** start of Recorded data **
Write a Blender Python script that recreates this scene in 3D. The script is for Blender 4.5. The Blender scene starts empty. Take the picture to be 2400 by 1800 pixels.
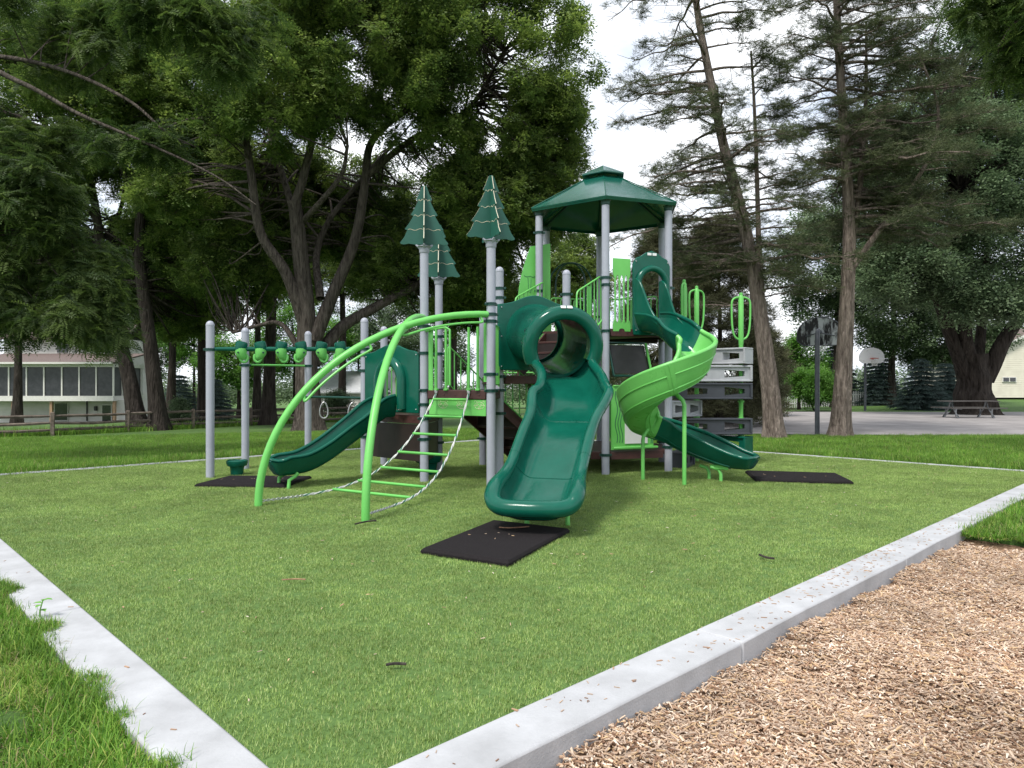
import bpy, math, random
import numpy as np
from mathutils import Vector, Matrix, Quaternion

random.seed(7)
RNG = np.random.default_rng(7)
S = bpy.context.scene
COL = S.collection

# ------------------------------------------------------------------ camera
EYE = 1.5
FPX = 1667.0          # focal length in photo pixels (2400 wide)
HOR = 903.0           # horizon row
cam_d = bpy.data.cameras.new('camera')
cam_d.sensor_width = 36.0
cam_d.lens = 36.0 * FPX / 2400.0
cam_d.shift_y = 3.0 / 2400.0
cam_d.clip_start = 0.05
cam_d.clip_end = 2000.0
cam = bpy.data.objects.new('camera', cam_d)
cam.location = (0, 0, EYE)
cam.rotation_euler = (math.radians(90), 0, 0)
COL.objects.link(cam)
S.camera = cam

# ------------------------------------------------------------------ sky and sun
SUN_EL, SUN_AZ = math.radians(58), math.radians(215)   # azimuth clockwise from +Y
w = bpy.data.worlds.new('World')
S.world = w
w.use_nodes = True
nt = w.node_tree
nt.nodes.clear()
out = nt.nodes.new('ShaderNodeOutputWorld')
bg = nt.nodes.new('ShaderNodeBackground')
bg.inputs['Strength'].default_value = 0.1
sky = nt.nodes.new('ShaderNodeTexSky')
sky.sky_type = 'NISHITA'
sky.sun_disc = False
sky.sun_elevation = SUN_EL
sky.sun_rotation = SUN_AZ
tc = nt.nodes.new('ShaderNodeTexCoord')
mp = nt.nodes.new('ShaderNodeMapping')
mp.inputs['Scale'].default_value = (1.0, 1.0, 2.2)
n1 = nt.nodes.new('ShaderNodeTexNoise')
n1.inputs['Scale'].default_value = 2.6
n1.inputs['Detail'].default_value = 7.0
n1.inputs['Roughness'].default_value = 0.55
r1 = nt.nodes.new('ShaderNodeValToRGB')          # cloud cover
r1.color_ramp.elements[0].position = 0.33
r1.color_ramp.elements[0].color = (0.45, 0.45, 0.45, 1)
r1.color_ramp.elements[1].position = 0.50
r1.color_ramp.elements[1].color = (1, 1, 1, 1)
n2 = nt.nodes.new('ShaderNodeTexNoise')
n2.inputs['Scale'].default_value = 4.5
n2.inputs['Detail'].default_value = 5.0
r2 = nt.nodes.new('ShaderNodeValToRGB')          # cloud brightness
r2.color_ramp.elements[0].position = 0.36
r2.color_ramp.elements[0].color = (4.7, 5.3, 6.3, 1)
r2.color_ramp.elements[1].position = 0.60
r2.color_ramp.elements[1].color = (9.0, 9.2, 9.5, 1)
mx = nt.nodes.new('ShaderNodeMix')
mx.data_type = 'RGBA'
L = nt.links.new
L(tc.outputs['Generated'], mp.inputs['Vector'])
L(mp.outputs['Vector'], n1.inputs['Vector'])
L(mp.outputs['Vector'], n2.inputs['Vector'])
L(n1.outputs['Fac'], r1.inputs['Fac'])
L(n2.outputs['Fac'], r2.inputs['Fac'])
L(r1.outputs['Color'], mx.inputs[0])
L(sky.outputs['Color'], mx.inputs[6])
L(r2.outputs['Color'], mx.inputs[7])
L(mx.outputs[2], bg.inputs['Color'])
L(bg.outputs['Background'], out.inputs['Surface'])

sun_d = bpy.data.lights.new('sun', 'SUN')
sun_d.energy = 2.2
sun_d.angle = math.radians(14)
sun_d.color = (1.0, 0.96, 0.9)
sun = bpy.data.objects.new('sun', sun_d)
sv = Vector((math.sin(SUN_AZ) * math.cos(SUN_EL), math.cos(SUN_AZ) * math.cos(SUN_EL), math.sin(SUN_EL)))
sun.rotation_euler = sv.to_track_quat('Z', 'Y').to_euler()
sun.location = sv * 40
COL.objects.link(sun)

S.view_settings.view_transform = 'Standard'
S.view_settings.look = 'None'
S.view_settings.exposure = 0.76
S.view_settings.gamma = 1.0
S.view_settings.use_curve_mapping = False
S.cycles.max_bounces = 5
S.cycles.diffuse_bounces = 3
S.cycles.glossy_bounces = 2
S.cycles.transmission_bounces = 2
S.cycles.transparent_max_bounces = 4

# ------------------------------------------------------------------ helpers
def at(px, py, Y):
    """a measured point of the photograph at depth Y, in metres"""
    return Vector(((px - 1200.0) / FPX * Y, Y, EYE - (py - HOR) / FPX * Y))

def tag(o, label=None, cat=None, group=None, kind=None):
    if label: o['label'] = label
    if cat: o['category'] = cat
    if group: o['group'] = group
    if kind: o['kind'] = kind
    return o

BASE = {}
def empty(name, loc, label=None, cat=None, group=None, kind=None, rz=0.0):
    o = bpy.data.objects.new(name, None)
    o.location = loc
    o.rotation_euler = (0, 0, rz)
    o.empty_display_size = 0.2
    COL.objects.link(o)
    BASE[o.name] = Vector(loc)
    return tag(o, label, cat, group, kind)

def link_mesh(name, me, mat, parent=None, base=None, smooth=None):
    if mat is not None and not me.materials:
        me.materials.append(mat)
    if smooth is not None:
        me.polygons.foreach_set('use_smooth', [True] * len(me.polygons))
        me.set_sharp_from_angle(angle=math.radians(smooth))
    o = bpy.data.objects.new(name, me)
    COL.objects.link(o)
    if parent is not None:
        o.parent = parent
        BASE[o.name] = BASE.get(parent.name, Vector((0, 0, 0)))
    else:
        BASE[o.name] = Vector((0, 0, 0)) if base is None else Vector(base)
        if base is not None:
            o.location = base
    return o

def catmull(pts, n):
    P = [np.array(p, float) for p in pts]
    if len(P) == 2:
        return [P[0] + (P[1] - P[0]) * i / n for i in range(n + 1)]
    P = [2 * P[0] - P[1]] + P + [2 * P[-1] - P[-2]]
    out = []
    for i in range(1, len(P) - 2):
        p0, p1, p2, p3 = P[i - 1:i + 3]
        for k in range(n):
            t = k / n
            out.append(0.5 * ((2 * p1) + (-p0 + p2) * t + (2 * p0 - 5 * p1 + 4 * p2 - p3) * t * t + (-p0 + 3 * p1 - 3 * p2 + p3) * t ** 3))
    out.append(P[-2])
    return out

class MB:
    def __init__(self):
        self.v, self.f = [], []

    def add(self, vs, fs):
        k = len(self.v)
        self.v += [tuple(float(c) for c in p) for p in vs]
        self.f += [tuple(i + k for i in f) for f in fs]
        return self

    def box(self, c, s, rz=0.0, rot=None, bevel=0.0):
        hx, hy, hz = s[0] / 2, s[1] / 2, s[2] / 2
        M = rot if rot is not None else Matrix.Rotation(rz, 3, 'Z')
        c = Vector(c)
        if bevel <= 0:
            vs = [M @ Vector((x, y, z)) + c for x in (-hx, hx) for y in (-hy, hy) for z in (-hz, hz)]
            return self.add(vs, [(0, 1, 3, 2), (4, 6, 7, 5), (0, 4, 5, 1), (2, 3, 7, 6), (0, 2, 6, 4), (1, 5, 7, 3)])
        b = min(bevel, hx * .9, hy * .9, hz * .9)
        vs = []
        idx = {}
        for sx in (-1, 1):
            for sy in (-1, 1):
                for sz in (-1, 1):
                    for ax in range(3):
                        p = [sx * (hx - b), sy * (hy - b), sz * (hz - b)]
                        p[ax] = (sx * hx, sy * hy, sz * hz)[ax]
                        idx[(sx, sy, sz, ax)] = len(vs)
                        vs.append(M @ Vector(p) + c)
        fs = []
        for ax in range(3):
            a1, a2 = (ax + 1) % 3, (ax + 2) % 3
            for s_ in (-1, 1):
                q = []
                for e1, e2 in ((-1, -1), (1, -1), (1, 1), (-1, 1)):
                    t = [0, 0, 0]; t[ax] = s_; t[a1] = e1; t[a2] = e2
                    q.append(idx[(t[0], t[1], t[2], ax)])
                fs.append(tuple(q if s_ > 0 else q[::-1]))
        for ax in range(3):
            a1, a2 = (ax + 1) % 3, (ax + 2) % 3
            for e1 in (-1, 1):
                for e2 in (-1, 1):
                    q = []
                    for s_, fa in ((-1, a1), (1, a1), (1, a2), (-1, a2)):
                        t = [0, 0, 0]; t[ax] = s_; t[a1] = e1; t[a2] = e2
                        q.append(idx[(t[0], t[1], t[2], fa)])
                    fs.append(tuple(q if e1 * e2 < 0 else q[::-1]))
        for sx in (-1, 1):
            for sy in (-1, 1):
                for sz in (-1, 1):
                    q = [idx[(sx, sy, sz, a)] for a in range(3)]
                    fs.append(tuple(q if sx * sy * sz > 0 else q[::-1]))
        return self.add(vs, fs)

    def tube(self, pts, r, n=10, cap=True, dome=False):
        P = [Vector(p) for p in pts]
        R = [r] * len(P) if isinstance(r, (int, float)) else list(r)
        T = []
        for i in range(len(P)):
            a, b = P[max(i - 1, 0)], P[min(i + 1, len(P) - 1)]
            d = (b - a)
            T.append(d.normalized() if d.length > 1e-9 else Vector((0, 0, 1)))
        up = Vector((0, 0, 1)) if abs(T[0].z) < 0.9 else Vector((1, 0, 0))
        N = (up - T[0] * up.dot(T[0])).normalized()
        vs, fs = [], []
        for i in range(len(P)):
            if i:
                q = T[i - 1].rotation_difference(T[i])
                N = q @ N
                N = (N - T[i] * N.dot(T[i])).normalized()
            B = T[i].cross(N)
            for k in range(n):
                a = 2 * math.pi * k / n
                vs.append(P[i] + (N * math.cos(a) + B * math.sin(a)) * R[i])
        for i in range(len(P) - 1):
            for k in range(n):
                k2 = (k + 1) % n
                fs.append((i * n + k, i * n + k2, (i + 1) * n + k2, (i + 1) * n + k))
        if cap:
            fs.append(tuple(range(n))[::-1])
            fs.append(tuple((len(P) - 1) * n + k for k in range(n)))
        return self.add(vs, fs)

    def lathe(self, prof, c=(0, 0, 0), n=16, rot=None, sx=1.0, sy=1.0):
        c = Vector(c)
        M = rot if rot is not None else Matrix.Identity(3)
        vs, fs = [], []
        for (r, z) in prof:
            for k in range(n):
                a = 2 * math.pi * k / n
                vs.append(M @ Vector((r * math.cos(a) * sx, r * math.sin(a) * sy, z)) + c)
        for i in range(len(prof) - 1):
            for k in range(n):
                k2 = (k + 1) % n
                fs.append((i * n + k, i * n + k2, (i + 1) * n + k2, (i + 1) * n + k))
        if prof[0][0] > 1e-6: fs.append(tuple(range(n))[::-1])
        if prof[-1][0] > 1e-6: fs.append(tuple((len(prof) - 1) * n + k for k in range(n)))
        return self.add(vs, fs)

    def prism(self, poly, o, ux, uz, th):
        """flat outline poly (a,b) in the plane o + a*ux + b*uz, thickness th (centred) along ux x uz"""
        o, ux, uz = Vector(o), Vector(ux), Vector(uz)
        nrm = ux.cross(uz).normalized() * (th / 2)
        n = len(poly)
        vs = [o + ux * a + uz * b + nrm for a, b in poly] + [o + ux * a + uz * b - nrm for a, b in poly]
        fs = [tuple(range(n)), tuple(range(2 * n - 1, n - 1, -1))]
        for k in range(n):
            k2 = (k + 1) % n
            fs.append((k, n + k, n + k2, k2))
        return self.add(vs, fs)

    def holed(self, outer, inner, o, ux, uz, th):
        """plate with one hole; outer and inner have the same number of points, matched by index"""
        o, ux, uz = Vector(o), Vector(ux), Vector(uz)
        nrm = ux.cross(uz).normalized() * (th / 2)
        n = len(outer)
        vs = []
        for sgn in (1, -1):
            vs += [o + ux * a + uz * b + nrm * sgn for a, b in outer]
            vs += [o + ux * a + uz * b + nrm * sgn for a, b in inner]
        fs = []
        for k in range(n):
            k2 = (k + 1) % n
            fs.append((k, k2, n + k2, n + k))
            fs.append((2 * n + k, 3 * n + k, 3 * n + k2, 2 * n + k2))
            fs.append((k, 2 * n + k, 2 * n + k2, k2))
            fs.append((n + k, n + k2, 3 * n + k2, 3 * n + k))
        return self.add(vs, fs)

    def grid(self, rows):
        m, n = len(rows), len(rows[0])
        vs = [p for r in rows for p in r]
        fs = [(i * n + j, i * n + j + 1, (i + 1) * n + j + 1, (i + 1) * n + j) for i in range(m - 1) for j in range(n - 1)]
        return self.add(vs, fs)

    def mesh(self, name, off=None):
        me = bpy.data.meshes.new(name)
        v = self.v
        if off is not None and off.length > 0:
            v = [(a - off.x, b - off.y, c - off.z) for a, b, c in v]
        me.from_pydata(v, [], self.f)
        me.update()
        return me

    def build(self, name, mat, parent=None, base=None, smooth=40, label=None, bevel=0.0, fix=False):
        off = BASE.get(parent.name, Vector((0, 0, 0))) if parent is not None else (Vector(base) if base is not None else Vector((0, 0, 0)))
        me = self.mesh(name, off)
        if fix:
            import bmesh
            bm = bmesh.new(); bm.from_mesh(me)
            bmesh.ops.recalc_face_normals(bm, faces=bm.faces)
            bm.to_mesh(me); bm.free()
        o = link_mesh(name, me, mat, parent, base, smooth)
        if label: o['label'] = label
        if bevel > 0:
            b = o.modifiers.new('bevel', 'BEVEL')
            b.width = bevel; b.segments = 2; b.limit_method = 'ANGLE'; b.angle_limit = math.radians(40)
        return o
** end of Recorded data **
**Written exercise**. With all pictures left out, please transcribe exactly the lines from the start of the material through the line with "COL = S.collection".

**Result**.
Write a Blender Python script that recreates this scene in 3D. The script is for Blender 4.5. The Blender scene starts empty. Take the picture to be 2400 by 1800 pixels.
import bpy, math, random
import numpy as np
from mathutils import Vector, Matrix, Quaternion

random.seed(7)
RNG = np.random.default_rng(7)
S = bpy.context.scene
COL = S.collection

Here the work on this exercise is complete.